Les Aventures de Tintin. On a Marché sur La Lune was published in the mid-50s so Murdoch was keeping up with the series as it unfolded. John relates that ‘Iris wrote Hergé a fan letter, and thanking her in reply he mentioned that he would be signing copies in Hamley’s toyshop, halfway up Regent Street. We were in the shop on the day, and Iris had a long chat with the great man, telling him about her time in Brussels with the relief organisation UNRRA, just after the war ended. She never spoke of this to anyone else.’ That, to me, suggests that Hergé had a special significance for her, and she continued to read his work throughout her life, writing to Naomi Lebowitz on 9 February 1972, ‘I am now reading Tintin. Do Jo and Ju [Naomi’s children] read Tintin? If not, why not?

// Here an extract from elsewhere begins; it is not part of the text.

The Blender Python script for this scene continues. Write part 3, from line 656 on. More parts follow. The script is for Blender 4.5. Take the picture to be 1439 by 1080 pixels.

I have spoken and written about Iris Murdoch’s relationship with France, particularly Paris and Provence, but it was not until I went to Brussels myself that it struck me forcefully that her love of Europe began in Belgium in that short but powerfully influential sojourn in the city of Magritte and Hergé, in which, by serendipitous happenstance, she was living when Sartre visited and lectured. Her intellect was fired by her encounter with him which returned her to philosophy after her work for UNRRA came to an end. Her later encounter with Hergé reveals how much her imagination was also fired by his creative genius, and how vital her brief Belgian episode was in the formation of her life and her art.